安物ステーキを柔らかくカットする方法を科学的に説明するとこうなる
by Brian Child
一般的に「安いお肉は肉質が固く、高い肉ほど柔らかくておいしい」と言われています。しかし、肉の切り方を工夫するだけで、安いお肉が高級肉のように柔らかくなるということで、科学的な実験をもとに肉の切り方を紹介するムービー「Science: How to Slice Steak and Make Cheap Cuts Tender」が公開されています。
Science: How to Slice Steak and Make Cheap Cuts Tender (with Your Knife) - YouTube
牛肉のブロックを切る際には、肉質の違いに応じて切り方が決まっているわけではありません。
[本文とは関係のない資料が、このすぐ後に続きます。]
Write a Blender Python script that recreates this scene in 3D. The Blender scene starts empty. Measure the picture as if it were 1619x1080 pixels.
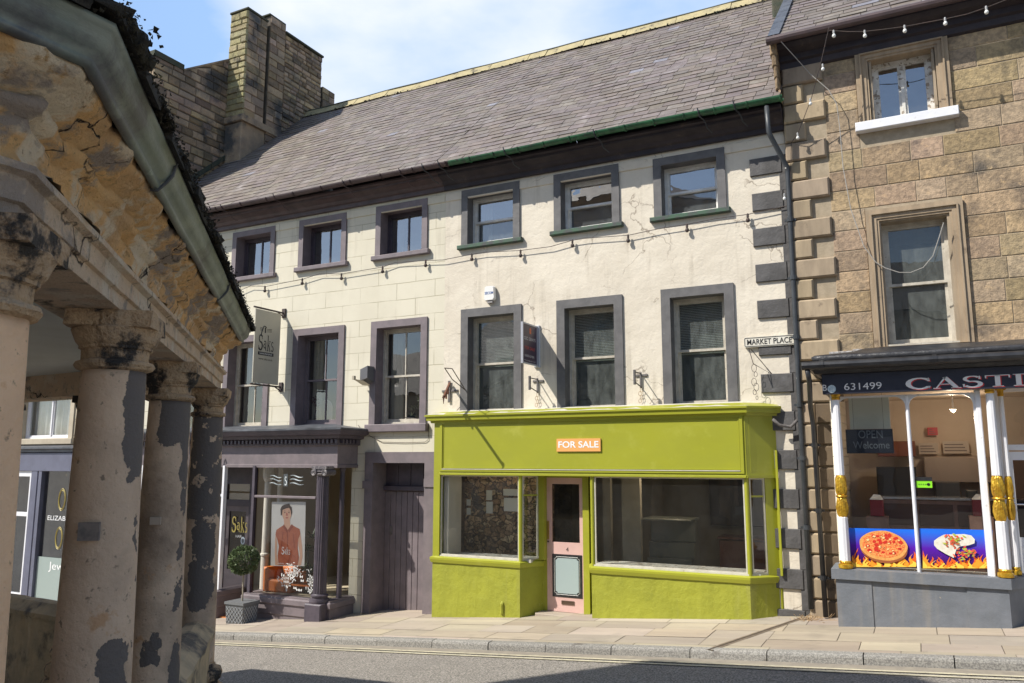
import bpy, math, random
from mathutils import Vector, Matrix, noise
R = random.Random(7)
rad = math.radians
S = bpy.context.scene
COL = S.collection

# ------------------------------------------------------------------ camera
cam_d = bpy.data.cameras.new("camera"); cam = bpy.data.objects.new("camera", cam_d); COL.objects.link(cam)
cam_d.sensor_width = 36; cam_d.lens = 36*1246.5/1619; cam_d.clip_end = 3000; cam_d.clip_start = .05
PITCH, YAW, EYE = rad(8.515), rad(27.035), Vector((0, 0, 2.33))
cam.location = EYE; cam.rotation_euler = (rad(90)+PITCH, 0, YAW)
S.camera = cam
# ------------------------------------------------------------------ world, sun, exposure
SUNV = Vector((-.98, -1, 1.5)).normalized()
w = bpy.data.worlds.new("World"); S.world = w; w.use_nodes = True
nt = w.node_tree; nt.nodes.clear(); N = nt.nodes.new; L = nt.links.new
sky = N('ShaderNodeTexSky'); sky.sky_type = 'NISHITA'; sky.sun_disc = False
sky.sun_elevation = math.asin(SUNV.z); sky.sun_rotation = math.atan2(SUNV.x, SUNV.y)
sky.altitude = 100; sky.air_density = 1.0; sky.dust_density = .6; sky.ozone_density = 1.2
tc = N('ShaderNodeTexCoord'); mp = N('ShaderNodeMapping'); mp.inputs['Scale'].default_value = (1, 1, 2.2); mp.inputs['Location'].default_value = (1.3, .35, .1)
cn = N('ShaderNodeTexNoise'); cn.inputs['Scale'].default_value = 1.9; cn.inputs['Detail'].default_value = 7; cn.inputs['Roughness'].default_value = .52
cr = N('ShaderNodeValToRGB'); cr.color_ramp.elements[0].position = .47; cr.color_ramp.elements[1].position = .70
mx = N('ShaderNodeMix'); mx.data_type = 'RGBA'; mx.inputs['B'].default_value = (6.4, 6.6, 7.0, 1)
bg = N('ShaderNodeBackground'); bg.inputs['Strength'].default_value = .122
out = N('ShaderNodeOutputWorld')
L(tc.outputs['Generated'], mp.inputs[0]); L(mp.outputs[0], cn.inputs['Vector'])
d2 = N('ShaderNodeVectorMath'); d2.operation = 'DOT_PRODUCT'; d2.inputs[1].default_value = (-.50, .70, .51); L(tc.outputs['Generated'], d2.inputs[0])
m2 = N('ShaderNodeMapRange'); m2.interpolation_type = 'SMOOTHSTEP'; m2.inputs[1].default_value = .955; m2.inputs[2].default_value = 1.0; m2.inputs[3].default_value = -.04; m2.inputs[4].default_value = .20; L(d2.outputs['Value'], m2.inputs[0])
a2 = N('ShaderNodeMath'); L(m2.outputs[0], a2.inputs[0]); L(cn.outputs['Fac'], a2.inputs[1]); L(a2.outputs[0], cr.inputs[0])
# a thin bank of bright cloud stands in the north-west; the rest of the sky is clear
dt = N('ShaderNodeVectorMath'); dt.operation = 'DOT_PRODUCT'; dt.inputs[1].default_value = Vector((-.36, .80, .50)).normalized(); nv = N('ShaderNodeVectorMath'); nv.operation = 'NORMALIZE'
L(tc.outputs['Generated'], nv.inputs[0]); L(nv.outputs[0], dt.inputs[0])
bk = N('ShaderNodeMapRange'); bk.interpolation_type = 'SMOOTHSTEP'; bk.inputs[1].default_value = .62; bk.inputs[2].default_value = .98; L(dt.outputs['Value'], bk.inputs[0])
hz = N('ShaderNodeMix'); hz.data_type = 'RGBA'; hz.inputs['B'].default_value = (3.0, 4.7, 7.6, 1); hf = N('ShaderNodeMath'); hf.operation = 'MULTIPLY'; hf.inputs[1].default_value = .75; L(bk.outputs[0], hf.inputs[0]); L(hf.outputs[0], hz.inputs['Factor'])
ml = N('ShaderNodeMath'); ml.operation = 'MULTIPLY'; L(cr.outputs[0], ml.inputs[0]); L(bk.outputs[0], ml.inputs[1]); L(ml.outputs[0], mx.inputs['Factor']); L(sky.outputs[0], hz.inputs['A']); L(hz.outputs['Result'], mx.inputs['A']); L(mx.outputs['Result'], bg.inputs[0]); L(bg.outputs[0], out.inputs[0])
sl = bpy.data.lights.new("sun", 'SUN'); sl.energy = 4.7; sl.angle = rad(.53); sl.color = (1, .95, .86)
so = bpy.data.objects.new("sun", sl); COL.objects.link(so); so.rotation_euler = SUNV.to_track_quat('Z', 'Y').to_euler()
S.view_settings.view_transform = 'Standard'; S.view_settings.look = 'None'; S.view_settings.gamma = 1; S.view_settings.use_curve_mapping = False
S.view_settings.exposure = .38

# ------------------------------------------------------------------ measuring helpers
_f = Vector((-math.sin(YAW)*math.cos(PITCH), math.cos(YAW)*math.cos(PITCH), math.sin(PITCH)))
_r = Vector((math.cos(YAW), math.sin(YAW), 0)); _u = _r.cross(_f)
def at(px, py, Y):            # point of the plane y = Y measured in the photograph
    d = _f*1246.5 + _r*(px-809.5) + _u*(540-py)
    return EYE + d*(Y/d.y)
def atx(px, py, X):
    d = _f*1246.5 + _r*(px-809.5) + _u*(540-py)
    return EYE + d*(X/d.x)
def zg(x): return .08*(x+4.89)          # pavement level along the sloping street
def kerb_y(x): return 9.16 - (x-.12)*.0415

# ------------------------------------------------------------------ mesh builder
class MB:
    def __init__(s): s.v = []; s.f = []; s.t = []; s.m = []; s.tint = 1.0; s.mi = 0; s.tf = None; s.smooth = False; s.pv = None
    def add(s, vs, fs, tint=None):
        b = len(s.v)
        for p in vs:
            p = Vector(p)
            if s.tf: p = s.tf(p)
            s.v.append(p)
        t = s.tint if tint is None else tint
        for f in fs: s.f.append([b+i for i in f]); s.t.append(t); s.m.append(s.mi)
    def quad(s, a, b, c, d, tint=None): s.add([a, b, c, d], [(0, 1, 2, 3)], tint)
    def poly(s, pts, tint=None): s.add(pts, [tuple(range(len(pts)))], tint)
    def box(s, x0, x1, y0, y1, z0, z1, tint=None, ch=0):
        if x0 > x1: x0, x1 = x1, x0
        if y0 > y1: y0, y1 = y1, y0
        if z0 > z1: z0, z1 = z1, z0
        if ch <= 0:
            v = [(x0,y0,z0),(x1,y0,z0),(x1,y1,z0),(x0,y1,z0),(x0,y0,z1),(x1,y0,z1),(x1,y1,z1),(x0,y1,z1)]
            s.add(v, [(0,3,2,1),(4,5,6,7),(0,1,5,4),(1,2,6,5),(2,3,7,6),(3,0,4,7)], tint)
        else:                                    # front (low y) edges chamfered
            c = ch
            v = [(x0,y0+c,z0),(x1,y0+c,z0),(x1,y1,z0),(x0,y1,z0),(x0,y0+c,z1),(x1,y0+c,z1),(x1,y1,z1),(x0,y1,z1),
                 (x0+c,y0,z0+c),(x1-c,y0,z0+c),(x1-c,y0,z1-c),(x0+c,y0,z1-c)]
            s.add(v, [(0,3,2,1),(4,5,6,7),(1,2,6,5),(2,3,7,6),(3,0,4,7),(8,9,10,11),(0,1,9,8),(1,5,10,9),(5,4,11,10),(4,0,8,11)], tint)
    def ring(s, o, i, y0, y1, y2=None):           # rectangular frame facing -y: outer o, inner i = (x0,x1,z0,z1)
        y2 = y1 if y2 is None else y2
        O = [(o[0],o[2]),(o[1],o[2]),(o[1],o[3]),(o[0],o[3])]; I = [(i[0],i[2]),(i[1],i[2]),(i[1],i[3]),(i[0],i[3])]
        v = [(x,y0,z) for x,z in O]+[(x,y0,z) for x,z in I]+[(x,y1,z) for x,z in O]+[(x,y2,z) for x,z in I]
        f = []
        for k in range(4):
            n = (k+1) % 4
            f += [(k,n,4+n,4+k),(8+k,8+n,n,k),(4+k,4+n,12+n,12+k),(12+k,12+n,8+n,8+k)]
        s.add(v, f)
    def tube(s, pts, r, n=6, caps=True, closed=False):
        pts = [Vector(p) for p in pts]; rings = []; up = None
        for i, p in enumerate(pts):
            a = pts[max(0, i-1)]; b = pts[min(len(pts)-1, i+1)]
            d = (b-a).normalized() if (b-a).length > 1e-9 else Vector((0,0,1))
            if up is None: up = Vector((0,0,1)) if abs(d.z) < .9 else Vector((0,1,0))
            x = up.cross(d)
            if x.length < 1e-3: x = Vector((1,0,0)).cross(d)
            x.normalize(); y = d.cross(x); up = y
            rr = r[i] if isinstance(r, (list, tuple)) else r
            rings.append([p+x*math.cos(2*math.pi*k/n)*rr+y*math.sin(2*math.pi*k/n)*rr for k in range(n)])
        v = [q for g in rings for q in g]; f = []
        for i in range(len(pts)-1):
            for k in range(n): f.append((i*n+k, i*n+(k+1) % n, (i+1)*n+(k+1) % n, (i+1)*n+k))
        if caps: f += [tuple(range(n))[::-1], tuple((len(pts)-1)*n+k for k in range(n))]
        s.add(v, f)
    def lathe(s, cx, cy, prof, n=32, tints=None, jit=0, flute=0, a0=0, rfun=None):
        v = []; f = []
        for (r, z) in prof:
            for k in range(n):
                a = 2*math.pi*k/n+a0; rr = r
                if flute and (k % 2): rr = r*(1-flute)
                if rfun: rr = rfun(r, a, z)
                p = Vector((cx+rr*math.cos(a), cy+rr*math.sin(a), z))
                if jit:
                    q = noise.noise(p*5)*jit + noise.noise(p*17)*jit*.5
                    p.x += math.cos(a)*q; p.y += math.sin(a)*q; p.z += noise.noise(p*9+Vector((5,5,5)))*jit*.5
                v.append(p)
        for i in range(len(prof)-1):
            for k in range(n): f.append((i*n+k, i*n+(k+1) % n, (i+1)*n+(k+1) % n, (i+1)*n+k))
        f += [tuple(range(n))[::-1], tuple((len(prof)-1)*n+k for k in range(n))]
        s.add(v, f)
    def sweep(s, path, prof, closed=False, seg=0, jit=0, zfun=None, flip=False, jf=6):
        # path: xy points walked with the outside on the right; prof: (offset, z) from bottom to top
        P = [Vector((p[0], p[1])) for p in path]; n = len(P); mit = []
        for i in range(n):
            a = P[i-1] if (closed or i > 0) else None; b = P[(i+1) % n] if (closed or i < n-1) else None
            na = None; nb = None
            if a is not None: d = (P[i]-a).normalized(); na = Vector((d.y, -d.x))
            if b is not None: d = (b-P[i]).normalized(); nb = Vector((d.y, -d.x))
            if na is None: m = nb
            elif nb is None: m = na
            else:
                m = (na+nb).normalized(); m = m/max(.3, m.dot(nb))
            mit.append(m if not flip else -m)
        pts = []
        rng = n if closed else n-1
        for i in range(rng):
            j = (i+1) % n; k = max(1, int((P[j]-P[i]).length/seg)) if seg else 1
            for q in range(k): pts.append((P[i].lerp(P[j], q/k), mit[i].lerp(mit[j], q/k)))
        if not closed: pts.append((P[-1], mit[-1]))
        v = []; m = len(prof)
        for (p, mi) in pts:
            for (o, z) in prof:
                q = Vector((p.x+mi.x*o, p.y+mi.y*o, z))
                if zfun: q.z += zfun(q.x)
                if jit:
                    d = noise.noise(q*jf)*jit+noise.noise(q*jf*3.1)*jit*.5
                    q += Vector((mi.x*d, mi.y*d, noise.noise(q*jf+Vector((9,3,1)))*jit*.5))
                v.append(q)
        f = []; c = len(pts)
        for i in range(c if closed else c-1):
            j = (i+1) % c
            for k in range(m-1): f.append((i*m+k, j*m+k, j*m+k+1, i*m+k+1))
        if not closed: f += [tuple(range(m)), tuple((c-1)*m+k for k in range(m))[::-1]]
        s.add(v, f)
    def build(s, name, mats, root=None, parent=None, smooth=False, recalc=False):
        me = bpy.data.meshes.new(name); me.from_pydata([tuple(p) for p in s.v], [], s.f)
        if not isinstance(mats, (list, tuple)): mats = [mats]
        for m in mats: me.materials.append(m)
        for p, mi in zip(me.polygons, s.m): p.material_index = mi; p.use_smooth = smooth or s.smooth
        at_ = me.color_attributes.new('tint', 'FLOAT_COLOR', 'CORNER')
        buf = []
        for p, t in zip(me.polygons, s.t):
            tt = t if isinstance(t, tuple) else (t, t, t)
            for _ in p.vertices: buf += [tt[0], tt[1], tt[2], 1]
        at_.data.foreach_set('color', buf)
        if recalc:
            import bmesh
            b = bmesh.new(); b.from_mesh(me); bmesh.ops.recalc_face_normals(b, faces=b.faces); b.to_mesh(me); b.free()
        me.update()
        o = bpy.data.objects.new(name, me); COL.objects.link(o)
        if parent is not None: attach(o, parent)
        return o
WM = {}
def attach(o, parent):
    o.parent = parent
    m = WM.get(parent.name, Matrix.Identity(4))
    o.matrix_parent_inverse = m.inverted(); WM[o.name] = Matrix.Identity(4)
def tag(o, label, cat, group=None, kind=None):
    if label: o['label'] = label
    if cat: o['category'] = cat
    if group: o['group'] = group
    if kind: o['kind'] = kind
    return o
def thing(name, loc, label, cat, group=None):
    o = bpy.data.objects.new(name, None); COL.objects.link(o); o.location = loc; o.empty_display_size = .2
    WM[o.name] = Matrix.Translation(Vector(loc)); return tag(o, label, cat, group)
def copy_tree(o, loc, label, group=None):
    c = o.copy(); COL.objects.link(c); c.location = loc; c['label'] = label
    if group: c['group'] = group
    for ch in list(o.children):
        d = ch.copy(); COL.objects.link(d); d.parent = c
        for g in list(ch.children):
            e = g.copy(); COL.objects.link(e); e.parent = d
    return c
def structure(o): o['kind'] = 'structure'; return o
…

しかし実際には、牛肉の調理方法や肉の内側の温度と同等に、肉の切り方が柔らかさに大いに影響します。
肉を切る際に最も重要なことは、肉の線維に沿って切るか、繊維と垂直に切るか、ということです。牛バラ肉やハラミ、サガリといった部位は、筋肉繊維の幅が広いため、特に切り方が重要です。
肉の切り方が柔らかさにどのくらい影響するのかを確かめるため、牛のバラ肉とサーロインを使って実験を行います。
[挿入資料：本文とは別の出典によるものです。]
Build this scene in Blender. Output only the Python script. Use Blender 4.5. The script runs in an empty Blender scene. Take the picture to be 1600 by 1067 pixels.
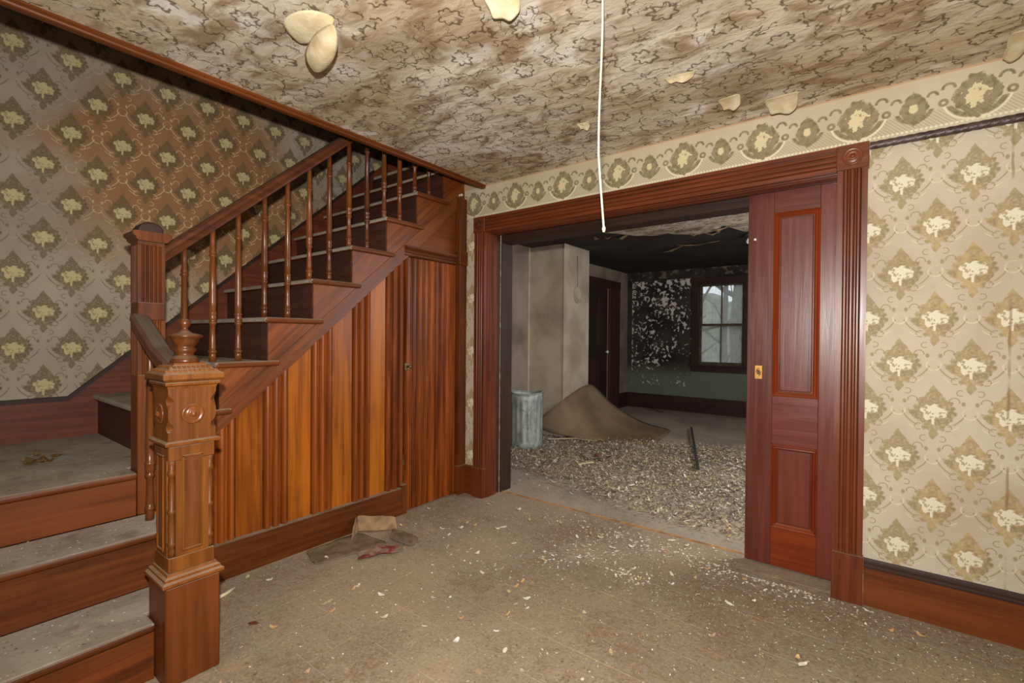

サーロインは筋肉繊維が細く、組織同士のつながりが少ないお肉です。
実験では、2種類のお肉を袋に入れて、低温の湯にひたして……
肉の内側が摂氏54度になるまで温めます。
続いてCT3 Texture Analyzerという機械を使い、肉をかむためにどのくらい力が要るのかを測定。
それぞれ3回ずつ測定して平均を算出しました。
実験の結果、牛バラ肉を5mmかむために必要な力は、繊維に対して垂直に切った場合は383グラムだと分かりました。
一方、繊維に沿って切った場合は、1729グラムの力が必要だと判明。その差はおよそ4倍もあります。
バラ肉とサーロインの2種類の部位について、かむために必要な力を比較すると、繊維に沿って切った場合は、バラ肉の方が190%の力が必要。しかし、繊維に垂直に切った場合は、必要な力の差はわずか16%でした。肉を繊維に垂直に切ったことで、筋肉繊維が細かく裁断され、安いバラ肉も柔らかくかみやすくなったとのこと。
多くの専門家は「サーロインの方がバラ肉よりも柔らかい」と主張していますが、実験の結果から、比較的安価なバラ肉であっても切り方次第で高級なサーロインステーキに張り合えることが明らかになっています。